A guy who has not introduced you to his family has no business proposing to you. It’s important to know his family before you get engaged and this applies to both parties. What kind of relationship does he/she have with family members?

If you are engaged to an only child/son, you need wisdom to relate with his mother who may be understandably attached to her son. There are some other issues you may discover just by meeting his/her family.

11. Get to know His/her friends

There is always someone your partner talks about frequently, a really close friend. Make no mistakes about this, that person is a major influencer in your partner’s life. At some point, your partner would want you to meet such a person, never turn down such an opportunity.  Get to know that person and maybe at some point you would be able to influence your partner’s influencer.

12. Conflict resolution

Decide early on in the relationship how you would resolve a conflict should it ever arise. Many people only know how to resolve conflict by lashing out, hurling insults, and even keeping malice. Therefore, it’s important to lay down rules for conflict resolution and abide by them.
For example;
a.
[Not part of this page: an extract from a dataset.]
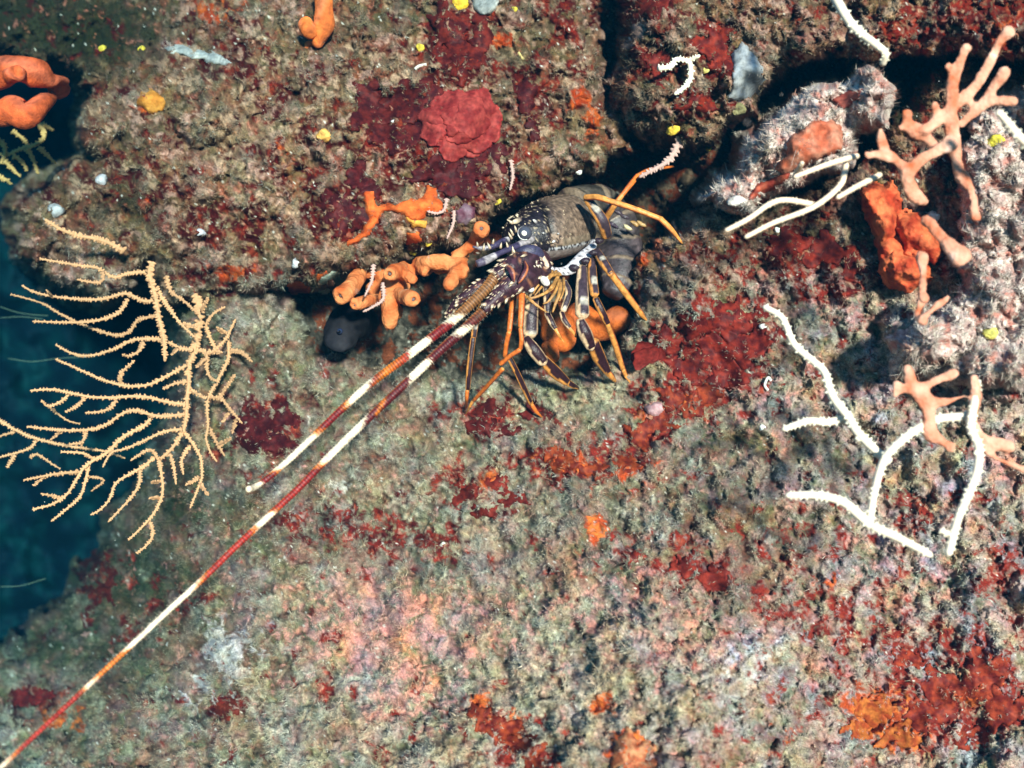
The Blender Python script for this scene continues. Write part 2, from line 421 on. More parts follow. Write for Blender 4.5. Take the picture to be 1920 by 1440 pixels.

No use of insulting or abusive words

No raising the tone of your voice.

Agreeing to take a break and discuss the issue later.
d. No arguing about money in the presence of a third party.

13. What’s his/her thought on divorce

I once met a single guy who was completely open to divorce the moment he could not tolerate some issues in marriage. Knowing what your partner thinks about divorce could help you know what to expect in a marriage and if you really want to be with such person.

14. Knowing Your Partner’s Belief Systems.

We all have different ideas and perceptions about different life issues. These belief systems had been built up over the years from our families, traditional practices, worship denominations and the environment we grow up in. It is important to find out the belief system of your spouse and also share your opinion on some subjects before engagement.

15. Physical Attraction

Even after loving a person’s character and attributes, is the physical looks of your partner appealing to you? Before considering marriage, make sure you and your partner have mutual physical attraction.

16. Spend quality time

Only time can actually test how a person actually feels about you. Quality time also happens to be a love language for some people. Spending quality time may unveil some character flaws that you might want to discuss with your partner before you get engaged.